[WHAT THIS TASK INVOLVES]
Repeat the material exactly from its first line to the line that includes "above the water". Skip pictures.

[MATERIAL PROVIDED]
────────────────────────────────────────

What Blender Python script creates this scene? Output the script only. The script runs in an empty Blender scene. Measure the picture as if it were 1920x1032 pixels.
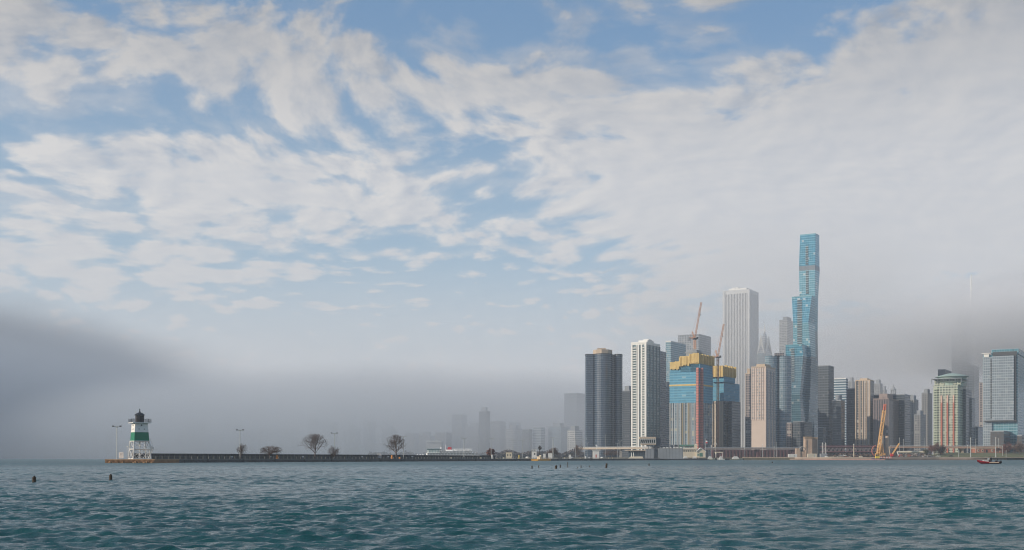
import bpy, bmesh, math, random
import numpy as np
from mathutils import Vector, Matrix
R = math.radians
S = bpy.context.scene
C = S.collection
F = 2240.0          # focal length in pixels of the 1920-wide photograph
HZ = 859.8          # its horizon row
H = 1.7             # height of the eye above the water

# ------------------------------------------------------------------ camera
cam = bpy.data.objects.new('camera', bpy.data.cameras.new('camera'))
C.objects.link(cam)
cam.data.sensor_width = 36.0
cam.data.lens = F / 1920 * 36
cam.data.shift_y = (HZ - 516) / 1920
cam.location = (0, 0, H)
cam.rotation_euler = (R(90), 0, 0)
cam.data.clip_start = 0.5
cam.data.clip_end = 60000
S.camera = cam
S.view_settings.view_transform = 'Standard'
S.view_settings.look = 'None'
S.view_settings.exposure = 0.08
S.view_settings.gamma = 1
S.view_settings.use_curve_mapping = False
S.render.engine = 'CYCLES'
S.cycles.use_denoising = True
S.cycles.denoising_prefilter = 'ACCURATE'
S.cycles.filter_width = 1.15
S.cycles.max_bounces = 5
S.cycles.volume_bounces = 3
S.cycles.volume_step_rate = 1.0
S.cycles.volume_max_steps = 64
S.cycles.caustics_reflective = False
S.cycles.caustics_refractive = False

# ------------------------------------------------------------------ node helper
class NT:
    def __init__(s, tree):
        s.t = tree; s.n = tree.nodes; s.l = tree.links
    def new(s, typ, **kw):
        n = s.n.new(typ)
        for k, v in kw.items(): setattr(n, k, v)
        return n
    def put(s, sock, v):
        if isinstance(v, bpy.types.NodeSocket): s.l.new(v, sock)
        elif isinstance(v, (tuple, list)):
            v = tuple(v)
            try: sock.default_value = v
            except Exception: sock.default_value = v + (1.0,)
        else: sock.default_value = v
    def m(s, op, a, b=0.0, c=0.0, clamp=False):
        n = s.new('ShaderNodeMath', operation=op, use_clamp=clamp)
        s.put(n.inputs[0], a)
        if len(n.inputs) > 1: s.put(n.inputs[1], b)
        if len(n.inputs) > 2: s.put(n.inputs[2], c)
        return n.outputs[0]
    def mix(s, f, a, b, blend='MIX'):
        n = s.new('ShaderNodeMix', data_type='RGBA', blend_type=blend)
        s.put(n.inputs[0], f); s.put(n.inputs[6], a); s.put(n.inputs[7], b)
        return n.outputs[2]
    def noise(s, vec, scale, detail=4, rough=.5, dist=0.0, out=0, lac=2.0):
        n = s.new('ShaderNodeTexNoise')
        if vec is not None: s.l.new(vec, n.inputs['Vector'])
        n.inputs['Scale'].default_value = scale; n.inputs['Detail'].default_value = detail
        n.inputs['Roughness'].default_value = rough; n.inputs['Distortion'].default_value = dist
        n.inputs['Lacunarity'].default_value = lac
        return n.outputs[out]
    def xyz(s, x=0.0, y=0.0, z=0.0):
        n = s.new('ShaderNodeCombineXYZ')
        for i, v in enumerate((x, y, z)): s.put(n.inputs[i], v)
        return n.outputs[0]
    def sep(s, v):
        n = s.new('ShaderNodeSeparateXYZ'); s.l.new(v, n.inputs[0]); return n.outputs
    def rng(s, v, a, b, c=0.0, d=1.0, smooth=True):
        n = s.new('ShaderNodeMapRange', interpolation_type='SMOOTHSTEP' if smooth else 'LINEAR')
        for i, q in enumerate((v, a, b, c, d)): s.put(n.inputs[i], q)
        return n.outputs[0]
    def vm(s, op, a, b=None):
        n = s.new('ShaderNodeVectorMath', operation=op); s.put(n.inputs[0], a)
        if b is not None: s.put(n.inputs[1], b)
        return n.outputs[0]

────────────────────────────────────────

[TASK RESPONSE]
What Blender Python script creates this scene? Output the script only. The script runs in an empty Blender scene. Measure the picture as if it were 1920x1032 pixels.
import bpy, bmesh, math, random
import numpy as np
from mathutils import Vector, Matrix
R = math.radians
S = bpy.context.scene
C = S.collection
F = 2240.0          # focal length in pixels of the 1920-wide photograph
HZ = 859.8          # its horizon row
H = 1.7             # height of the eye above the water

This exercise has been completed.